Invero, nel capo di imputazione riferito a Ca.Gi. non è stato citato l'art. 81 cod. pen.; l'incertezza sulla struttura del reato viene alimentata dal fatto che, nel corpo dello stesso capo di imputazione, si legge "anche considerando i predetti prestiti come eventuali operazione unitaria per un importo complessivo di Euro 87.000, la relativa· restituzione della somma complessiva di Euro 99.820 ha prodotto un tasso di interesse usuraio nel periodo non inferiore al 69,62% annuale" con formula dubitativa idonea a proporre una contestazione "alternativa".

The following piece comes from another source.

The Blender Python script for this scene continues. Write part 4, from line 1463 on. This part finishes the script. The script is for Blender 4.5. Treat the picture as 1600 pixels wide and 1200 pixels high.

A ciò si aggiunge che la Corte territoriale quando definisce il trattamento sanzionatorio considera gli aumenti per la continuazione (pag. 15), ritenendo· implicitamente che si versi in un caso di plurimi episodi di usura, senza che tuttavia, emerga una chiara ricostruzione della condotta in punto di consumazione di un uno, o più reati di usura, il che non consente (a) di individuare il regime della prescrizione, dato che non è chiaro se il "tempo per prescrivere" debba essere quantificato in relazione ad un unico reato di usura a condotta frazionata, piuttosto che a plurimi reati vincolatati dalla continuazione, (b) influisce sulla definizione del trattamento sanzionario, in punto di legittimità dell'inflizione degli aumenti per la continuazione, che incidono sulla contestata quantificazione della pena.
Sui punti indicati (resta assorbita la doglianza relative alla legittimità del diniego delle circostanze attenuanti generiche) la sentenza impugnata deve essere annullata con rinvio ad altra sezione della Corte di appello di Bari per nuovo giudizio.
P.Q.M.
Annulla la sentenza impugnata con rinvio ad altra sezione della Corte di appello di Bari per nuovo giudizio nei limiti di cui alla motivazione.
Così deciso in Roma, il giorno 6 dicembre 2023.
Depositata in Cancelleria il 13 febbraio 2024.